Bosnian Muslim leaders voiced scepticism about the acceptance of the Geneva plan by the Bosnian Serb 'parliament'. Kemal Muftic, a senior adviser to the Bosnian President, Alija Izetbegovic, said: 'Our experience so far tells us that, whatever they agree to, it means nothing on the ground.'

Jacques Delors, the President of the European Commission, set little store by the Bosnian Serb vote. 'Nothing has been achieved. Now we shall have to define Bosnia's internal borders,' he said.

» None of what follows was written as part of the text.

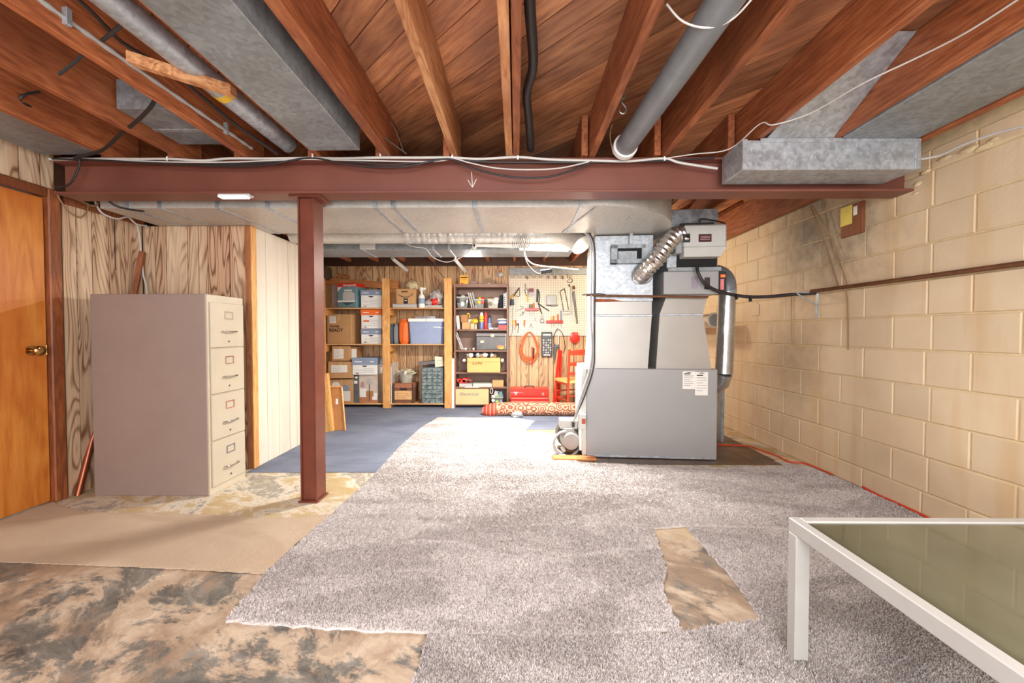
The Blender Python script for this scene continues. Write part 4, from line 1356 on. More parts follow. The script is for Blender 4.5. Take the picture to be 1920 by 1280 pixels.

Sarajevo radio, the voice of the Bosnian government, said yesterday that Muslim fighters had advanced four miles in battles against the Serbs near Srebrenica in eastern Bosnia. The radio said the Muslims' progress had caused Serbian forces to retaliate by using two warplanes in violation of a United Nations Security Council ban on military flights in Bosnia.

Muslim units were also involved in renewed fighting with Croats in central Bosnia, a Croatian military spokesman said. Muslim snipers had shot dead a Croatian soldier in the town of Gornji Vakuf, where a British serviceman was killed last week.